Foto: arquivo pessoal
Segundo filho de uma família de quatro irmãos, o pesquisador Paulo Artaxo nasceu na zona norte de São Paulo


Pioneiro nos estudos do clima da Amazônia, o professor Paulo Artaxo há mais de 25 anos contribui para a construção  de uma sociedade sustentável

Ao menos cinco vasos de plantas sobre a mesa. Nas paredes, cartazes da Nasa. Ao lado do computador, o quadro de um homem da floresta. No aparelho de som, uma música popular brasileira. A sala do professor Paulo Eduardo Artaxo Netto, no Instituto de Física da USP, é assim, rica em detalhes de quem observa o globo com outros olhos.

Há mais de 20 anos Artaxo deixou os estudos de física nuclear para desbravar os labirintos climáticos de uma selva até então desconhecida pela maioria dos pesquisadores brasileiros. “Ninguém realmente fazia idéia do papel da Amazônia no clima do mundo”, observa. “Mas eu tinha uma intuição de que aquela área teria muito futuro.” Tanta coragem (ou criatividade) foi recompensada. No currículo Lattes de quase 20 páginas, Artaxo ostenta prêmios como o Nobel da Paz e TWAS Prize in Earth Science 2007, concedido pela Academy Sciences for the Developing World.

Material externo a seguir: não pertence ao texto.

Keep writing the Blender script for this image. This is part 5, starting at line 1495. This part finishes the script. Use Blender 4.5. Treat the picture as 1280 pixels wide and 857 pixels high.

O caminho para isso começou em 25 de janeiro de 1954, quando o pesquisador nasceu na zona norte de São Paulo. Segundo filho de uma família de 4 irmãos, Artaxo conta que teve uma infância marcada por uma curiosidade incrível.  “Eu era daquelas crianças que desmontam coisas para tentar descobrir como funcionam. De personalidade introspectiva, era também muito dedicado aos estudos. Lia muitas enciclopédias”, recorda.


 

 

 

Foto: arquivo pessoal
Durante a infância, tinha mania de desmontar objetos e ler enciclopédias para verificar como o mundo funcionava


Guiado por essa curiosidade, o professor não titubeou na hora de escolher que carreira seguir. “A física propicia o tipo de  conhecimento para entendermos como o mundo funciona.” Assim, após completar os atuais ensinos Fundamental e Médio em escolas públicas, Artaxo ingressou em 1974 na Universidade de São Paulo. “Era uma época de muita agitação político estudantil”, conta o professor que nessa época dividia-se entre atividades acadêmicas, militância e peças do grupo de teatro do Instituto de Física.

Depois de defender sua dissertação de mestrado em 1980, ele percebeu a necessidade de trabalhar em uma área com uma aplicação mais direta para a sociedade. Afinal, segundo ele, ninguém faz “ciência por ciência, mas para melhorar as condições de vida da população”. Nessa sintonia, Paulo Artaxo tornou-se pioneiro nos estudos de clima da Amazônia. 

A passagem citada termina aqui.